### Your objective
Would you transcribe the listing that follows, character for character, and omit its images?

### Given information
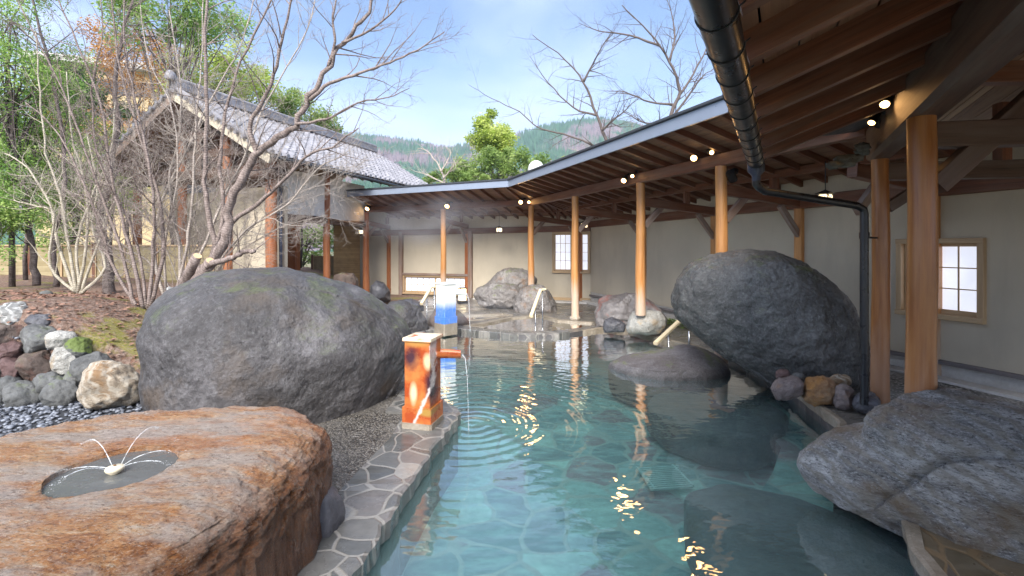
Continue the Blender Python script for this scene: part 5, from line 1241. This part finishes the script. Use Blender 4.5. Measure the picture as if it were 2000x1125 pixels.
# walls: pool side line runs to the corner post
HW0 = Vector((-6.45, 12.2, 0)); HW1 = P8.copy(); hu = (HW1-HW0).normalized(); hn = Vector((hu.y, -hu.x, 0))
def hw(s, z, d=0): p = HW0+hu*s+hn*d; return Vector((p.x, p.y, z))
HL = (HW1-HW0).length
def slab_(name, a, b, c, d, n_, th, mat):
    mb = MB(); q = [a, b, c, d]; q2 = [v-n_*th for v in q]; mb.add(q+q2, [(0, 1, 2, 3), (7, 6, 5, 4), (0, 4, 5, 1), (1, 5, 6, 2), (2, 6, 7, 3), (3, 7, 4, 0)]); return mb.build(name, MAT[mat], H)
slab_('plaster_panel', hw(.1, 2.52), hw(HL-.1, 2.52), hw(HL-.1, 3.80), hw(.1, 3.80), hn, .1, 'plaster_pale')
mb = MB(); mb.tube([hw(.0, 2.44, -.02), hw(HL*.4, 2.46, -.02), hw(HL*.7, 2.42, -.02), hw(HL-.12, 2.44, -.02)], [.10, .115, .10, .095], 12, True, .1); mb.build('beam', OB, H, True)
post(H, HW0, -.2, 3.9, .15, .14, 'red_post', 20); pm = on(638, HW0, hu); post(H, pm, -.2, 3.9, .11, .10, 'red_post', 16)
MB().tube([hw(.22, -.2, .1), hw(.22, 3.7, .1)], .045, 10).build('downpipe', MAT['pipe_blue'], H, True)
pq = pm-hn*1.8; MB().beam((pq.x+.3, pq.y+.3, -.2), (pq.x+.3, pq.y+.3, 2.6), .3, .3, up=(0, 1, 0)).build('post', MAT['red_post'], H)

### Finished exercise
Continue the Blender Python script for this scene: part 5, from line 1241. This part finishes the script. Use Blender 4.5. Measure the picture as if it were 2000x1125 pixels.
# walls: pool side line runs to the corner post
HW0 = Vector((-6.45, 12.2, 0)); HW1 = P8.copy(); hu = (HW1-HW0).normalized(); hn = Vector((hu.y, -hu.x, 0))
def hw(s, z, d=0): p = HW0+hu*s+hn*d; return Vector((p.x, p.y, z))
HL = (HW1-HW0).length
def slab_(name, a, b, c, d, n_, th, mat):
    mb = MB(); q = [a, b, c, d]; q2 = [v-n_*th for v in q]; mb.add(q+q2, [(0, 1, 2, 3), (7, 6, 5, 4), (0, 4, 5, 1), (1, 5, 6, 2), (2, 6, 7, 3), (3, 7, 4, 0)]); return mb.build(name, MAT[mat], H)
slab_('plaster_panel', hw(.1, 2.52), hw(HL-.1, 2.52), hw(HL-.1, 3.80), hw(.1, 3.80), hn, .1, 'plaster_pale')
mb = MB(); mb.tube([hw(.0, 2.44, -.02), hw(HL*.4, 2.46, -.02), hw(HL*.7, 2.42, -.02), hw(HL-.12, 2.44, -.02)], [.10, .115, .10, .095], 12, True, .1); mb.build('beam', OB, H, True)
post(H, HW0, -.2, 3.9, .15, .14, 'red_post', 20); pm = on(638, HW0, hu); post(H, pm, -.2, 3.9, .11, .10, 'red_post', 16)
MB().tube([hw(.22, -.2, .1), hw(.22, 3.7, .1)], .045, 10).build('downpipe', MAT['pipe_blue'], H, True)
pq = pm-hn*1.8; MB().beam((pq.x+.3, pq.y+.3, -.2), (pq.x+.3, pq.y+.3, 2.6), .3, .3, up=(0, 1, 0)).build('post', MAT['red_post'], H)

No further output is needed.